--- START ---

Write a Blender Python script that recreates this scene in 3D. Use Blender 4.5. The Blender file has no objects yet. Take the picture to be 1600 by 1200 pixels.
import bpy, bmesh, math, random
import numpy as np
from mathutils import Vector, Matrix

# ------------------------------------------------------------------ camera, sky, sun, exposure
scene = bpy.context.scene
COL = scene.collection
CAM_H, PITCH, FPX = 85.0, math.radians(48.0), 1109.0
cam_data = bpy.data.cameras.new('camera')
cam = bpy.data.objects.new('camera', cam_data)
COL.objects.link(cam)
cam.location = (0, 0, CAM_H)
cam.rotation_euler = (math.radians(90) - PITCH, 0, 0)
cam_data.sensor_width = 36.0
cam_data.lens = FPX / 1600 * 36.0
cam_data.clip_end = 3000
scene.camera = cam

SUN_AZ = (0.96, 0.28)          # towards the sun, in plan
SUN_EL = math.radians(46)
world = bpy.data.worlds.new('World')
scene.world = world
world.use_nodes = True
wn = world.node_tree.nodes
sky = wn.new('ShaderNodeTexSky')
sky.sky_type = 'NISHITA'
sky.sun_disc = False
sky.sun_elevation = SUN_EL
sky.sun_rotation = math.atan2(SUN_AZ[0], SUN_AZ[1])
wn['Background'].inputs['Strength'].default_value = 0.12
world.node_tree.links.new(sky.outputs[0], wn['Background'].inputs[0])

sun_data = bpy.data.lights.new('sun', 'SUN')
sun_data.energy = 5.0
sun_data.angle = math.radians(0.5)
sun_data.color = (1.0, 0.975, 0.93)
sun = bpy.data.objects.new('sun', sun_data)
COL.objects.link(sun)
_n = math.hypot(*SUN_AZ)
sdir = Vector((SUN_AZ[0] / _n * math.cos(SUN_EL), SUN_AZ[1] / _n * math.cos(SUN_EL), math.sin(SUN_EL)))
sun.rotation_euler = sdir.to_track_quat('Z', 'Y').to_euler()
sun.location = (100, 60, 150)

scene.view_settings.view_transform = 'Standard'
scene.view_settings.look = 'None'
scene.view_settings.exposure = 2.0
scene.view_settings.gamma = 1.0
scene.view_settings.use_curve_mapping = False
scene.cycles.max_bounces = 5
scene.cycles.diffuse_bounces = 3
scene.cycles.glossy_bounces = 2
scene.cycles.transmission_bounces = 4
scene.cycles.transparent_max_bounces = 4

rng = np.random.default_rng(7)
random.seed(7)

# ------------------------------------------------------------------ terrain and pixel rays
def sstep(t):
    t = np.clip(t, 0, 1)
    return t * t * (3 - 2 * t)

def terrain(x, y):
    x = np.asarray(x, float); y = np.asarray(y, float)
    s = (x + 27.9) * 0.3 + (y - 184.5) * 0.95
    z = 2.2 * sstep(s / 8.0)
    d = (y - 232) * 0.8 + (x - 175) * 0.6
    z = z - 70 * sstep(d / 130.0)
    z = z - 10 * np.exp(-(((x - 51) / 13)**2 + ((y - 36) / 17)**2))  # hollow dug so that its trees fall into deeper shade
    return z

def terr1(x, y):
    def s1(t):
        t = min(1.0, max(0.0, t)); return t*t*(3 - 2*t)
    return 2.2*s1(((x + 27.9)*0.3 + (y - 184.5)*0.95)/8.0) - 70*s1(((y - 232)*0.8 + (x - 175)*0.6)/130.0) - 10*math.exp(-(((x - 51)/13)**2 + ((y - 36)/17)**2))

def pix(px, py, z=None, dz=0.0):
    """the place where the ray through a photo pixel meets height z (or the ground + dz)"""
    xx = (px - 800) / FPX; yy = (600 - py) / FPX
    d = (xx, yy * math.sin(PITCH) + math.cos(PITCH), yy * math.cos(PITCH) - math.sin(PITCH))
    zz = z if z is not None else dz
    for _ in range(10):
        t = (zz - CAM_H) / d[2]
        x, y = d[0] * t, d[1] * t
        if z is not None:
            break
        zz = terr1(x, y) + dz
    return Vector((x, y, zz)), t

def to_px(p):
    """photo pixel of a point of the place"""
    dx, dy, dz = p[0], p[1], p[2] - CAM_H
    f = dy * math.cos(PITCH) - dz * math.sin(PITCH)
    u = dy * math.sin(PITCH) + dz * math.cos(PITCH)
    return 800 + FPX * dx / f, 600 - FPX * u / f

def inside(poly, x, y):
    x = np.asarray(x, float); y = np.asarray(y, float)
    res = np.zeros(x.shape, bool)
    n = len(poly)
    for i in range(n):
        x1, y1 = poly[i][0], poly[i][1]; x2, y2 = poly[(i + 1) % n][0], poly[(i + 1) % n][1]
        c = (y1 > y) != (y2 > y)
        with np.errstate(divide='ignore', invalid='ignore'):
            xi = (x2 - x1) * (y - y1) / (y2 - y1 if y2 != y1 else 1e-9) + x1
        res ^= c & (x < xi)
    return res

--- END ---

▸ **Goal**: Look over the material above and show each line where "objects" appears.

▸ **Output of the task**:
Write a Blender Python script that recreates this scene in 3D. Use Blender 4.5. The Blender file has no objects yet. Take the picture to be 1600 by 1200 pixels.
cam = bpy.data.objects.new('camera', cam_data)
COL.objects.link(cam)
sun = bpy.data.objects.new('sun', sun_data)
COL.objects.link(sun)